Craignant l’avancée allemande, en 1915, la Russie retira 300 cloches de ses propres églises, les cachant au monastère Nikolsy, près de Moscou, pour empêcher leur destruction.
Le carillon est l’instrument national des Pays-Bas et de la Belgique. Ensemble, les deux pays ont plus de la moitié des 600 carillons du monde, plus de 200 d’entre eux se trouvant rien qu’en Hollande.
La destruction des carillons belges, en particulier, entre 1914 et 1918 a résonné à travers le monde et a été dénoncée par les Alliés comme l’anéantissement brutal d’un instrument de musique démocratique unique créé par un peuple courageux.
Le patrimoine des deux pays fut ravagé pendant la Seconde Guerre mondiale : les nazis prirent les deux tiers des cloches de Belgique; les enquêteurs britanniques affirmèrent que toutes les cloches, sans exception, avaient été enlevées des Pays-Bas, et que 300 seulement survécurent à la guerre, à Hambourg.
Pire encore, les autorités d’occupation allemandes firent couler de petites cloches aux Pays-Bas en l’honneur de la confiscation des cloches d’église européennes. Elles portaient l’inscription « Les cloches aussi se battent pour une Europe nouvelle », et elles servaient de souvenirs donnés aux dirigeants nazis qui avaient joué un rôle clé dans les saisies.
En plus de leur rôle de stimulant de la production militaire, les clochers d’Europe servaient de nids de tireur d’élite et de plate-formes d’observation au cours des deux guerres mondiales, ce qui en faisait des cibles de choix pour l’artillerie, les chars d’assaut et autres moyens de destruction.
Partout en Europe, les cloches d’église qui avaient survécu aux rapines de la Première Guerre mondiale furent souvent utilisées pour annoncer les attaques au gaz, une utilisation, bien entendu, qui entacherait à jamais le son des cloches d’église pour les anciens combattants de toutes les allégeances.
Certaines des cloches tombées ou pillées furent emportées dans les tranchées elles-mêmes, où elles servirent de système d’alerte plus efficace que les gongs improvisés habituels tels que les poêles suspendues à une corde.
Les cloches étaient aussi des symboles puissants dans les campagnes de vente d’obligations et de propagande pendant les deux guerres mondiales. En adhérant aux efforts des Alliés, en 1917, les États-Unis utilisèrent la cloche de la liberté sur les affiches de propagande et les tracts en tant que symbole de la liberté américaine pour promouvoir les Liberty Loans (prêts de la liberté, NDT). L’Allemagne en fit autant.
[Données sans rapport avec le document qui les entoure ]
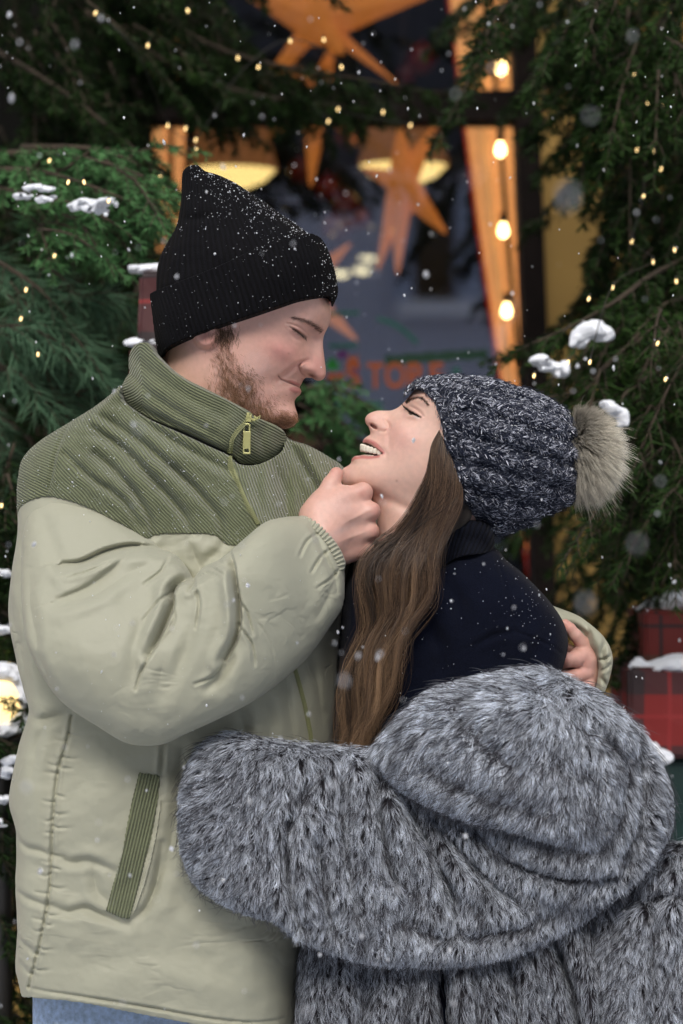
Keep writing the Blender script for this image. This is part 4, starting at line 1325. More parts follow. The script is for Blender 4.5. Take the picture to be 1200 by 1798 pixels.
# ---- beard, eyebrow, lashes
def beard_dir(u, v):
    x = 0.35 + 0.7 * sst(440, 510, u); y = 1.0 - 0.2 * sst(440, 510, u)
    a = 1.3 * fbm(u / 10, v / 10, 81)
    return x + a, y - 0.4 * a
bu, bvv = sample_in(headM, 4300, beard_density, 0.6)
_j = RNG.normal(0, 5.0, (2, len(bu))); _ok = bil(headM.sd, (bu + _j[0] - headM.o[0]) / headM.step, (bvv + _j[1] - headM.o[1]) / headM.step) > 2
bu = np.where(_ok, bu + _j[0], bu); bvv = np.where(_ok, bvv + _j[1], bvv)
front = sst(490, 520, bu)
bl = 5.5 + 5 * RNG.random(len(bu)) + 5 * gauss(bu, bvv, (480, 740), (40, 20))
W = surf_strands(headM, bu, bvv, bl * (1 - 0.45 * gauss(bu, bvv, (505, 695), (26, 22))), beard_dir, lift=0.35, K=5)
br = RNG.random((len(bu), 1))
bc = np.array([0.25, 0.135, 0.075]) * (0.45 + 1.1 * br) + np.array([0.16, 0.075, 0.03]) * (sst(440, 520, bu)[:, None]) * RNG.random((len(bu), 1))
K5 = np.array([1.0, 0.95, 0.8, 0.55, 0.15])
curves_obj('beard', W, 0.00010 * K5[None, :], hair_mat, man, bc)
# stubble on the far side too, so the beard wraps the face
bu2, bv2 = sample_in(headM, 2500, beard_density, 0.6)
W2 = surf_strands(headM, bu2, bv2, 9, beard_dir, lift=0.35, K=4, back=True)
curves_obj('beard', W2, 0.00012 * np.array([1, .9, .6, .15])[None, :], hair_mat, man, np.tile(np.array([0.13, 0.06, 0.03]), (len(bu2), 1)))

def band_strands(rel, line, half, n, length, ang, rng=RNG, jit=0.2, lift=0.2, rad=0.00012, col=(0.08, 0.045, 0.03), name='eyebrow', parent=None, K=4, wprof=None):
    pl = spline(line, 20, False)
    s = rng.random(n)
    i = (s * (len(pl) - 2)).astype(int)
    tg = pl[i + 1] - pl[i]; tg /= np.linalg.norm(tg, axis=1, keepdims=True)
    nn = np.stack([-tg[:, 1], tg[:, 0]], 1)
    wp = np.ones(n) if wprof is None else wprof(s)
    p = pl[i] + nn * (rng.normal(0, 0.45, n) * half * wp)[:, None]
    ca, sa = math.cos(ang), math.sin(ang)
    D = np.stack([tg[:, 0] * ca - tg[:, 1] * sa, tg[:, 0] * sa + tg[:, 1] * ca], 1)
    W = surf_strands(rel, p[:, 0], p[:, 1], length * (0.7 + 0.6 * rng.random(n)), lambda u, v: (D[:, 0], D[:, 1]), lift=lift, K=K, jit=jit)
    c = np.array(col) * (0.6 + 0.8 * rng.random((n, 1)))
    return curves_obj(name, W, rad * np.linspace(1, 0.25, K)[None, :], hair_mat, parent, c)
band_strands(headM, [(567, 583), (561, 578), (553, 573), (544, 569), (530, 565.5), (516, 563)], 5.4, 480, 6.5, -0.3, parent=man, rad=0.000095, col=(0.10, 0.058, 0.042), wprof=lambda s: 1.15 - 0.75 * s ** 0.7)
band_strands(headM, [(514, 582.5), (521, 585.5), (530, 591), (538, 595.5)], 0.8, 90, 6, 0.9, parent=man, rad=0.00013, col=(0.03, 0.02, 0.015), name='eyelashes', lift=0.7)
# short hair in front of the ear, under the beanie
hu, hv = sample_in(headM, 380, lambda u, v: gauss(u, v, (400, 592), (14, 14), 0.3), 1)
W = surf_strands(headM, hu, hv, 10, lambda u, v: (0.1 + 0 * u, 1 + 0 * u), lift=0.2, K=4)
curves_obj('sideburn', W, 0.00012, hair_mat, man, np.tile(np.array([0.10, 0.055, 0.03]), (len(hu), 1)))
# ear lobe (part of the head relief) keeps its own shape

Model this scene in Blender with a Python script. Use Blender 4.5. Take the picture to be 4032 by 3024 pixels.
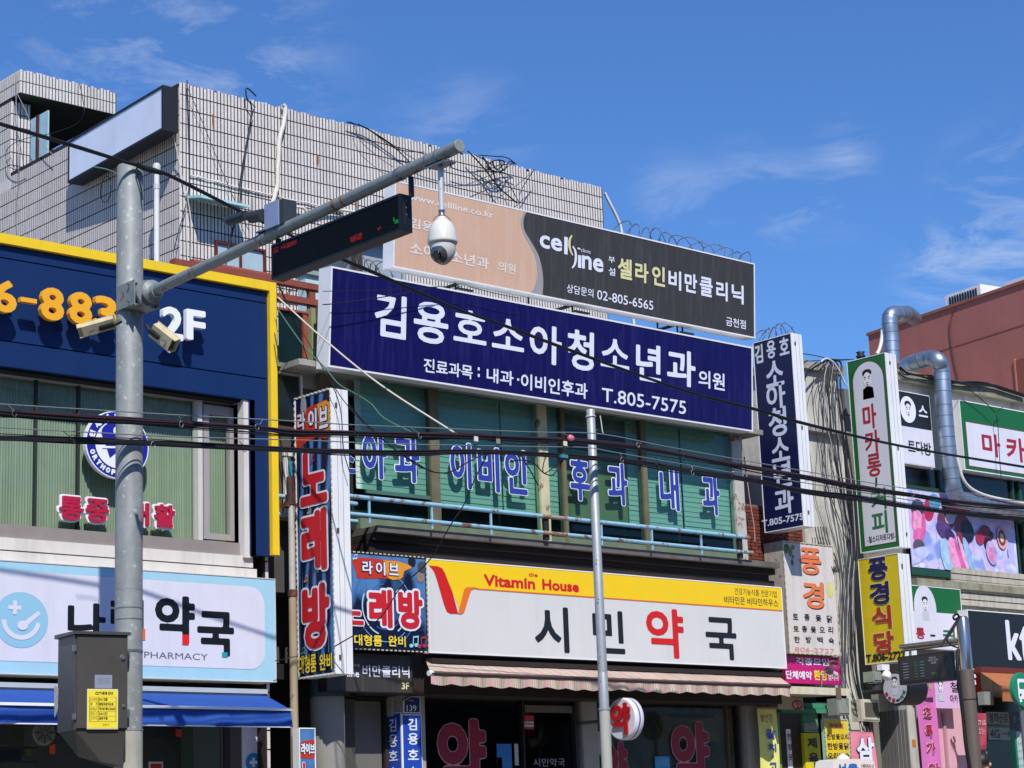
import bpy, math, random
import numpy as np
from mathutils import Vector as V, geometry as MG
random.seed(7)
SC = bpy.context.scene
COL = SC.collection
for o in list(bpy.data.objects): bpy.data.objects.remove(o)

# ------------------------------------------------------------------ camera
YAW, PITCH, ROLL, FPX, EYE = math.radians(47.981), math.radians(12.6306), math.radians(-2.16598), 8223.2, 1.15
_h = V((math.cos(YAW), math.sin(YAW), 0)); _r = V((math.sin(YAW), -math.cos(YAW), 0)); _z = V((0, 0, 1))
FW = math.cos(PITCH)*_h + math.sin(PITCH)*_z
_up = -math.sin(PITCH)*_h + math.cos(PITCH)*_z
RT = math.cos(ROLL)*_r + math.sin(ROLL)*_up
UP = -math.sin(ROLL)*_r + math.cos(ROLL)*_up
CAMP = V((0, 0, EYE))
cd = bpy.data.cameras.new('camera'); cam = bpy.data.objects.new('camera', cd); COL.objects.link(cam)
from mathutils import Matrix
cam.matrix_world = Matrix.Translation(CAMP) @ Matrix((RT, UP, -FW)).transposed().to_4x4()
cd.sensor_width = 36; cd.lens = FPX/4032*36; cd.clip_start = .1; cd.clip_end = 5000
SC.camera = cam

# ------------------------------------------------------------------ light
SUN_TRAVEL = V((.326, .613, -.719)).normalized()
sl = bpy.data.lights.new('sun', 'SUN'); sl.energy = 4.6; sl.angle = math.radians(.53); sl.color = (1, .955, .89)
sun = bpy.data.objects.new('sun', sl); COL.objects.link(sun)
sun.rotation_mode = 'QUATERNION'; sun.rotation_quaternion = (-SUN_TRAVEL).to_track_quat('Z', 'Y')
w = bpy.data.worlds.new('World'); SC.world = w; w.use_nodes = True
nt = w.node_tree; nt.nodes.clear()
def wn(t, **k):
    n = nt.nodes.new(t)
    for a, b in k.items(): setattr(n, a, b)
    return n
out = wn('ShaderNodeOutputWorld'); bg = wn('ShaderNodeBackground')
sky = wn('ShaderNodeTexSky', sky_type='NISHITA', sun_disc=False)
sky.sun_elevation = math.asin(-SUN_TRAVEL.z); sky.sun_rotation = math.atan2(-SUN_TRAVEL.x, -SUN_TRAVEL.y)
sky.altitude = 100; sky.air_density = 1.0; sky.dust_density = .35; sky.ozone_density = 2.2
tc = wn('ShaderNodeTexCoord')
# thin cirrus: streaky noise on the sky direction
mp = wn('ShaderNodeMapping'); mp.inputs['Scale'].default_value = (10.0, 10.0, 27.0); mp.inputs['Rotation'].default_value = (0.25, .2, .5)
mp.inputs['Location'].default_value = (3.1, 1.7, .4)
nz = wn('ShaderNodeTexNoise'); nz.inputs['Scale'].default_value = 1.5; nz.inputs['Detail'].default_value = 12; nz.inputs['Roughness'].default_value = .66; nz.inputs['Distortion'].default_value = .5
nz2 = wn('ShaderNodeTexNoise'); nz2.inputs['Scale'].default_value = 5.2; nz2.inputs['Detail'].default_value = 3
mp2 = wn('ShaderNodeMapping'); mp2.inputs['Location'].default_value = (0.35, .9, 2.1)
cr = wn('ShaderNodeValToRGB'); cr.color_ramp.elements[0].position = .47; cr.color_ramp.elements[1].position = .74
cr2 = wn('ShaderNodeValToRGB'); cr2.color_ramp.elements[0].position = .46; cr2.color_ramp.elements[1].position = .66
mu = wn('ShaderNodeMath', operation='MULTIPLY'); mu2 = wn('ShaderNodeMath', operation='MULTIPLY'); mu2.inputs[1].default_value = .42
mx = wn('ShaderNodeMix', data_type='RGBA'); mx.inputs[7].default_value = (9.5, 9.9, 10.6, 1)
tint = wn('ShaderNodeMix', data_type='RGBA', blend_type='MULTIPLY'); tint.inputs[0].default_value = 1; tint.inputs[7].default_value = (.60, .98, 1.52, 1)
L = nt.links.new
L(tc.outputs['Generated'], mp.inputs[0]); L(mp.outputs[0], nz.inputs['Vector']); L(nz.outputs[0], cr.inputs[0])
L(tc.outputs['Generated'], mp2.inputs[0]); L(mp2.outputs[0], nz2.inputs['Vector']); L(nz2.outputs[0], cr2.inputs[0])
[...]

Les cloches furent utilisées au début de la propagande de la Première Guerre mondiale pour décrier « le viol de la Belgique ». Des rapports selon lesquels les moines d’Anvers avaient refusé de faire sonner les cloches pour célébrer la victoire allemande furent embellis. Quand l’histoire fut rapportée à Paris dans Le Matin, on y lisait que les moines rebelles avaient été pendus dans les cloches pour y servir de battants.
Lorsque les coups de feu s’arrê-tèrent, à 11 heures, le 11 novembre 1918, et que la nouvelle de l’armistice se répandit, les carillonneurs de Grande-Bretagne, du Canada et d’ailleurs dans le monde se mirent spontanément à faire sonner leurs cloches. Là où les cloches d’église avaient disparu, les gens faisaient teinter des clochettes.
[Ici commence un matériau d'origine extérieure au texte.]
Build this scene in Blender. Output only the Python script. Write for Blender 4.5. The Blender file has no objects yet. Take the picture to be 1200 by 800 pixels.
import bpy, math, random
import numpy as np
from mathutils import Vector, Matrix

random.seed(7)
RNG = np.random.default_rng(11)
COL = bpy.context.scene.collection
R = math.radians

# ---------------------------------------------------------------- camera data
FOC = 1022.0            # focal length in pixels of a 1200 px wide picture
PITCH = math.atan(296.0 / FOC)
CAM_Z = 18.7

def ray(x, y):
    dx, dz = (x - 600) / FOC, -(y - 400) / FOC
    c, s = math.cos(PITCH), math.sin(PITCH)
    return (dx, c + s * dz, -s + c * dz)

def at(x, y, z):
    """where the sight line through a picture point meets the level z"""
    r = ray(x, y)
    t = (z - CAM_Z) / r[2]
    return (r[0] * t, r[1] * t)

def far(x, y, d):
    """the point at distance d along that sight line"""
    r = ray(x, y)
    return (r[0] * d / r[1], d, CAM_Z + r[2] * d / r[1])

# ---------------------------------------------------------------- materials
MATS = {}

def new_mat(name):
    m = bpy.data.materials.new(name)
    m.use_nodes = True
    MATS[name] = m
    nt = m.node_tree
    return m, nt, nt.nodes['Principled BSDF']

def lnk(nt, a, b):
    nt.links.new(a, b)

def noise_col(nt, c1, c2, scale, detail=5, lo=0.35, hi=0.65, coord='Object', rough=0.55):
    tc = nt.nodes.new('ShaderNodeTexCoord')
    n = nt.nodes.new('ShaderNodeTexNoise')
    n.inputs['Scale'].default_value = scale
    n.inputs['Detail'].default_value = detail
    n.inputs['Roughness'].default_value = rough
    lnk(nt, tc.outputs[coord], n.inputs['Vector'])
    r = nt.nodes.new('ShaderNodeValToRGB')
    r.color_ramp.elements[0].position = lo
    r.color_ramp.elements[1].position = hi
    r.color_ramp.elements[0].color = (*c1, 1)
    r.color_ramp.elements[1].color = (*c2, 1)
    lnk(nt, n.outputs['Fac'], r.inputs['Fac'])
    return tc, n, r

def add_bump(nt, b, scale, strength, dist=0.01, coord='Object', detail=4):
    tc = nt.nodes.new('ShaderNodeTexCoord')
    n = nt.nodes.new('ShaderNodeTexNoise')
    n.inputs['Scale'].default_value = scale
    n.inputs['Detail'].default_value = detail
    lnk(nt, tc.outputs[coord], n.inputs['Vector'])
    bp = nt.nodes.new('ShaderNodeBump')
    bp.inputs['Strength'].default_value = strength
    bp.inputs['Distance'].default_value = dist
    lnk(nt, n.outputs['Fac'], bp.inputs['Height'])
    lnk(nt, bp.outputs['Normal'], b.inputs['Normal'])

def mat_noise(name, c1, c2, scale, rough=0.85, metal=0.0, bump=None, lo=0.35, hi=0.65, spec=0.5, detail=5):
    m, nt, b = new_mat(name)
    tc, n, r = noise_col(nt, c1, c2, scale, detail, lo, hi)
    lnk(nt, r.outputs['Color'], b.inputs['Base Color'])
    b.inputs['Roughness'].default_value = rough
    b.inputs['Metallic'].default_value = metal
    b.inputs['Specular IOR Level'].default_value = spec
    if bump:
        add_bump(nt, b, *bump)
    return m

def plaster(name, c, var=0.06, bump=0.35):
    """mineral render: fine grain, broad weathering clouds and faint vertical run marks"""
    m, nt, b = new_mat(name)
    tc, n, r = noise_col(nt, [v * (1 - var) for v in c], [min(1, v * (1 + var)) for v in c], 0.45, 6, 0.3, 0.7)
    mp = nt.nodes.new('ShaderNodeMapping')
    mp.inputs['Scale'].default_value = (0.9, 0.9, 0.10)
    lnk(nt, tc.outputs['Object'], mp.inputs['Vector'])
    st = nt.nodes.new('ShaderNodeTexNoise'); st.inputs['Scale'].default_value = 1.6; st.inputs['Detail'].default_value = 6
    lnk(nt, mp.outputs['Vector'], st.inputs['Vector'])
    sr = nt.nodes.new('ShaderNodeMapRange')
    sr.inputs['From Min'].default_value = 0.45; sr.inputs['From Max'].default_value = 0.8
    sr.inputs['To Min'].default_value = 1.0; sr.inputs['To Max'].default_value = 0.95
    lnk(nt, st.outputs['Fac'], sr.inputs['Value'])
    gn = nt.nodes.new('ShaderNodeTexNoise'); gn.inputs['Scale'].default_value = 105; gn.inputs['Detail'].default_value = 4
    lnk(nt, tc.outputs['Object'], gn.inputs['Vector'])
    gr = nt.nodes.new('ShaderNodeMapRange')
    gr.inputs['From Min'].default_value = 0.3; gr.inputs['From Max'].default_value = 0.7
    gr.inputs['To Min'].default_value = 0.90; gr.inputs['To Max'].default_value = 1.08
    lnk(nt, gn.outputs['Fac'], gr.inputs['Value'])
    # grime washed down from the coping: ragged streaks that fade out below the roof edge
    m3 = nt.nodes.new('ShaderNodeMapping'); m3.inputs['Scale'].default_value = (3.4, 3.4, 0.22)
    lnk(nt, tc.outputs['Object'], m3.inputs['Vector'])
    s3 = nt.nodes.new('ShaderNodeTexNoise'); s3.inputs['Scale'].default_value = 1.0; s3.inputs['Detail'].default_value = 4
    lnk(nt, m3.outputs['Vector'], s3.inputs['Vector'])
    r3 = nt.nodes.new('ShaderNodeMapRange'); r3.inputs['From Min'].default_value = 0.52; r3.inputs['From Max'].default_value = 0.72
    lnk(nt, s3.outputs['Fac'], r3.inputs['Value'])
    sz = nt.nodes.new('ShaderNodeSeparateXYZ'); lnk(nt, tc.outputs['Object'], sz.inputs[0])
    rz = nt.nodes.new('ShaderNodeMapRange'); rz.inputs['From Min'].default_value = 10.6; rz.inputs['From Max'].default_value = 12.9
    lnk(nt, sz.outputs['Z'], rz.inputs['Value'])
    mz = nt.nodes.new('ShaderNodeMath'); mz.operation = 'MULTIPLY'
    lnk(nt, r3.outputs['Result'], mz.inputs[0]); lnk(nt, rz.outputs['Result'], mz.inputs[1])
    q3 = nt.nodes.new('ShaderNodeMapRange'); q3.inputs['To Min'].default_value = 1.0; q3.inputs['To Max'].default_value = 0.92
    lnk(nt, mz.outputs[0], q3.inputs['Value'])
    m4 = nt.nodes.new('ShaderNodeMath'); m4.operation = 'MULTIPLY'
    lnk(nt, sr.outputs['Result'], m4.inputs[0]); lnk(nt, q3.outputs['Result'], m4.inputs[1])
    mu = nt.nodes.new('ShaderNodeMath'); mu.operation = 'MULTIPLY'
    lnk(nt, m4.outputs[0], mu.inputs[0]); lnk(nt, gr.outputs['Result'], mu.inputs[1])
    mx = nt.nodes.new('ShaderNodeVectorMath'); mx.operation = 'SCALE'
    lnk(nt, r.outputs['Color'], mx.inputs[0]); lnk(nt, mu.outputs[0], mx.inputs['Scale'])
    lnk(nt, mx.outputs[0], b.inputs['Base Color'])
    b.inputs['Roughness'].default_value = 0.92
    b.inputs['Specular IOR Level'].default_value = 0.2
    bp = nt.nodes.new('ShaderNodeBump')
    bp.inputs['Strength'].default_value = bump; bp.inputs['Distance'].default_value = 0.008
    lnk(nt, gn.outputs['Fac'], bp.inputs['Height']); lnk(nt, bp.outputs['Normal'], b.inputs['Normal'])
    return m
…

McCrady, médecin de Pittsburgh à la retraite et Canadienne d’adoption, a joué 18 morceaux lors du 100e anniversaire de l’Armistice, concluant par la « dernière sonnerie » avant que le bourdon de la Tour de la Paix (la plus grande cloche) sonne 100 fois, au coucher du soleil.
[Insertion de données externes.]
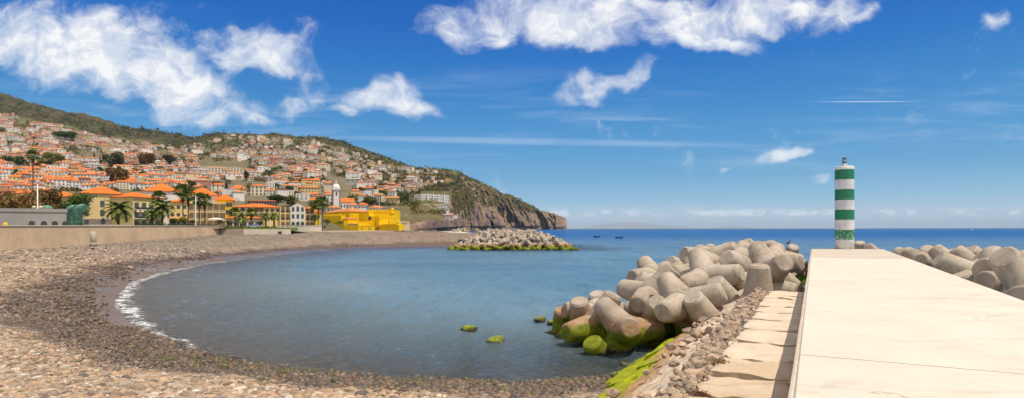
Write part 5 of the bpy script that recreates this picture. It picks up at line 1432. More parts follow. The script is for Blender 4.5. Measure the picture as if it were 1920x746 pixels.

« Pour moi, le jour du Souvenir est la période la plus importante de l’année, dit-elle. Après tout, la Tour de la Paix, c’est la Tour de la Paix, et son carillon est dédié à la paix et à la mémoire de ceux qui ont servi le Canada et qui ont perdu la vie. C’est une leçon d’humilité [que de jouer le 11 novembre], et assez effrayant, aussi. »
Le premier ministre Mackenzie King, lors de la consécration de la structure à l’occasion du 60e anniversaire du Canada, appela le carillon « le fleuron de la tour commémorative et […] le symbole le plus approprié de la paix […] la voix d’une nation s’élevant en tant qu’action de grâce et de louange qui retentira sur terre et mer aux quatre coins de la planète ».
Les notes des 53 cloches du carillon, du bourdon de 10 tonnes à sa petite sœur de 4,5 kilogrammes, furent diffusées sur les ondes de Radio-Canada lors de la première émission d’un océan à l’autre du pays, répandant « un message de paix et de bonne volonté à tous les hommes de tous les pays ».
L’assortiment de cloches exceptionnel avait été coulé en 1926-1927 par Gillett and Johnston de Croydon, en Angleterre. Cette fonderie, située près de Londres, avait été entièrement détruite pendant la Seconde Guerre mondiale.